El francés René Descartes, intentando precisar la única cosa que podía llamar suya cierta y absolutamente, se encendió sobre su famosa propuesta fundamental, que representa la base sobre la cual construyó el edificio de su pensamiento: cogito ergo sum, ‘pienso, por lo tanto soy’. Philip K. Dick busca lo contrario y en ¿Sueñan los androides... parece plantear una contrapropuesta: ¿por qué supongo que los pensamientos en mi cabeza son míos?
Toda la novela explora constantemente esa falta de autenticidad de la existencia: la oveja de Deckard es falsa, su trabajo es cazar personas falsas, las emociones de su esposa se trasladan a ella desde una máquina. Incluso la religión que sigue Deckard es falsa. El Mercerismo (que se omite por completo en la película), utiliza "cajas de empatía" que conectan a los fieles con una realidad virtual en la que su mesías, Wilbur Mercer, sube eternamente una colina mientras es apedreado. Luego la novela revela que Mercer es solo un actor anciano, desesperado por trabajar. Su fe es otra falsedad.
Al igual que la película de Scott con su final abierto a interpretaciones, la novela de Dick es ambigua: el mismo Deckard sospecha que incluso su propia conciencia, su pensamiento, puede ser tan irreal como todo lo demás. Pero al final encuentra una especie de consuelo incluso allí. Cuando descubre que un sapo que posee es también eléctrico, no se desanima. "Las cosas eléctricas también tienen sus vidas", dice, "tan insignificantes como son esas vidas". Y luego usa su propia caja de empatía a la que programa para sentir "paz merecida desde hace mucho tiempo". Para Deckard, tener solamente pensamientos mezquinos y artificiales todavía puede preceder a un "por lo tanto, soy". Philip K. Dick al menos sugiere que podría ser así.
Antes de Blade runner, hablar de ciencia ficción en el cine significaba actores vestidos con trajes blancos plastificados que disparan armas de rayos láser, no un detective idéntico al Humphrey Bogart de El halcón maltés (1941), con la gabardina y todo. Pero Riddley Scott llevó esta distopía a todos los límites del cine negro. La fotografía oscura, la mujer fatal, el malvado magnate a la Chinatown (1974), y también logró que como en cualquier buena película noir esta fuera una historia sobre ideas. La identidad humana, las creencias religiosas, la fiabilidad de la memoria, la naturaleza del amor, todo esto influye en la historia.
Debajo de su bella estética cyberpunk se encuentran también señalamientos sobre la esclavitud y la injusticia. Los replicantes enfrentan explotación y discriminación, se les niega el reconocimiento y todo respeto, pero ellos además de ser físicamente idénticos a las personas, tienen mayor capacidad para ser comprensivos que Deckard, que los asesina uno por uno, aunque finalmente le afecte este trabajo y se enamore de una replicante. Así que no parece obvio, pero Scott y sus guionistas lograron incorporar mucho de los ideales del Mercerismo y su espiritualidad en la película.

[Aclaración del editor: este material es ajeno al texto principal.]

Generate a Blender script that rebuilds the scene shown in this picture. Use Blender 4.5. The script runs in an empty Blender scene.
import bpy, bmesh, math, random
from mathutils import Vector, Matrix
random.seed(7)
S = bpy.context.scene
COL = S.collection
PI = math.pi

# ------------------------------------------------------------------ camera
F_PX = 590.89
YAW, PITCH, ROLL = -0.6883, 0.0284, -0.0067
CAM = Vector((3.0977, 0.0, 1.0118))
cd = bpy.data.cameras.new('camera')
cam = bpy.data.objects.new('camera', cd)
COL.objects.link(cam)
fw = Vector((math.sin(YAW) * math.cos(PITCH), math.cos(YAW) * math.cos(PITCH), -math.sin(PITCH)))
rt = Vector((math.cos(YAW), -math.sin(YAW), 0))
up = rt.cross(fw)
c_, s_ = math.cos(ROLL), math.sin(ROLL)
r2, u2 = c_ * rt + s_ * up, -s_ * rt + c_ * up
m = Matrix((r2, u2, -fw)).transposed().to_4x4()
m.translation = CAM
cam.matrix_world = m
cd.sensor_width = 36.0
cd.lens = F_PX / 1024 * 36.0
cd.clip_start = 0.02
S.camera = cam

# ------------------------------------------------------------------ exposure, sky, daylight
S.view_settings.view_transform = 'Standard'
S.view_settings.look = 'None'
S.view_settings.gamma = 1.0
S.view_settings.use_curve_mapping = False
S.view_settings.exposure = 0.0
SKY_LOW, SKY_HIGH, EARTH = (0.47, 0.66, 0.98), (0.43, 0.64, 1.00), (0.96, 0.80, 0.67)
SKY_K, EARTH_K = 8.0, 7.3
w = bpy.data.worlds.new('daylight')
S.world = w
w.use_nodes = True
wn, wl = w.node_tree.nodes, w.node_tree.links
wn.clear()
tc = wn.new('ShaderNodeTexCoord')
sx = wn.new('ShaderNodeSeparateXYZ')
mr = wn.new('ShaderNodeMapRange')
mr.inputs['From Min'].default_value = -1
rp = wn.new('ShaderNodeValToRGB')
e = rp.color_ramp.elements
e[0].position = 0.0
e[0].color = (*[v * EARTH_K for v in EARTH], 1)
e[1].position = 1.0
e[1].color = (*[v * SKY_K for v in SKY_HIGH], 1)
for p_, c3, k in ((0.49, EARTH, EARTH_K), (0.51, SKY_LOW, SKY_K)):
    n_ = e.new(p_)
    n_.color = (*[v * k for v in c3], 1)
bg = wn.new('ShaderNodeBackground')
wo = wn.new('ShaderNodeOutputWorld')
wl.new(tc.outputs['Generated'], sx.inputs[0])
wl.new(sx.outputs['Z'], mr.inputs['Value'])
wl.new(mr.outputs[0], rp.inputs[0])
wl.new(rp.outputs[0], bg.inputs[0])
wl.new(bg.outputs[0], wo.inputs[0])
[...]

A Ridley Scott le debemos un Rick Deckard muy distinto al de la novela, en la cual en general este protagonista es prácticamente una broma, un cazarrecompensas de segunda categoría que no cuenta con mucho respeto por parte de su esposa, su jefe o incluso de él mismo. En la película, es el mejor en su oficio, misterioso, seguro de sí mismo, malhumorado y rebelde (¿había de verdad alguien más adecuado que Harrison Ford para interpretarlo?). Y también, sobre todo, le debemos a esta cinta uno de los personajes más fascinantes del cine en general, con todo y que aparece apenas en unas cuantas escenas: el líder replicante Roy Batty (Rutger Hauer), que técnicamente existe en la novela, pero dice o hace muy poco de consecuencia. En la película, es un filósofo psicótico y atractivo, brillante y desesperado por seguir viviendo, que entrega el momento más brillante de esta cinta en la que cabe preguntarse si es única y verdadera la idea que tenemos de humanidad.